Jim Jones preached a political, anti-establishment gospel quite effectively for the enemy’s cause. The apostle Paul warned against preaching what he called another gospel in Galatians 1:7-9 and 2 Corinthians 11:4. I would urge us to avoid that flavor of Kool-Aid in favor of the whole counsel of God’s Word, including the thirteenth chapter of the Book of Romans. Politics preached from behind any sacred desk is divisive. Rightly dividing the word of truth (2 Timothy 2:15) does not lead prayerful disciples who are filled with the Holy Spirit to engage in behavior completely contrary to the prayer Jesus prayed in John 17:11-23. God’s protection of His beloved is likewise inextricably bound together with this prayer. I would rather be divided by truth than united in doctrinal error. As an individual, I can be accused of many things by many people. However, the arguments I propose for the purposes of ecclesiastical review, spiritual contemplation, and debate are, indisputably, scripturally well anchored. Therefore, fearing God and His righteous judgment of hypocrisy and idle words (Matthew 12:36-37) infinitely more than any political candidate, special interest group, or government, I admonish all of us who profess Christ as Lord to become more diligent to make sure neither our confession nor our particular brand or form of religiosity (2 Timothy 3:5) has been trusted in vain (Matthew 7:22). “Neither is there salvation in any other: for there is none other name under heaven given among men, whereby we must be saved.” (Acts 4:12) There is one name, Jesus Christ, not one political party, not one world view, not one government, not one school of thought, but one name whereby we, preachers, smokers, drinkers, pro-abortionists, anti-abortionists, homosexuals, Republicans, and Democrats alike, must be saved. 

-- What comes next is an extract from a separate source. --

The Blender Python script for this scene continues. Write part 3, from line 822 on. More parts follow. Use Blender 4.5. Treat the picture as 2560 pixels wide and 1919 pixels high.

My personal feelings are irrelevant when I step behind any pulpit and become responsible for preaching God’s Word. I will not lean to my own imperfect understanding when it comes to God’s sovereignty, His mercy, and His grace. The question most prevalent in my mind is why He loves me, a poor sinner, as much as He obviously does. If I happen to become angry with you, your political party, or your attitude, I pray that I can be angry and yet not sin in, by, and through my anger (Ephesians 4:26). My own heart and the beam in my own eye (Luke 6:42) should concern me much more than the actions of any president, god, or government. Is God in control or is He not? In whom do I really place my trust (Psalm 27:1, Psalm 56:11, Psalm 118:6, and Hebrews 13:6)? God has not called anyone to preach fear. How does preaching divisiveness edify us (Ephesians 4:29)?

Genuine disciples of Jesus Christ do not particularly care what the media reports today. Unlike Oprah Winfrey, our faith is not in mankind. Our hope is built on something infinitely more reliable than politics. “For we walk by faith, not by sight.” (2 Corinthians 5:7)

© 2013 Brian L Hunter


  1. On the other hand, preaching to satisfy itching ears (2 Timothy 4:15) might help one fleece the flock or raise more substantial offerings and campaign funds. God forbid. Lord God Almighty, please be a shield round about us always in Jesus' holy name. Amen.

  2. During His earthly ministry, did Jesus shun or preach against publicans, tax collectors, prostitutes, lepers, or anyone else except the self-righteous religious leaders of the day? Who does God consider to be undesirable and beyond the reach of His sovereign grace?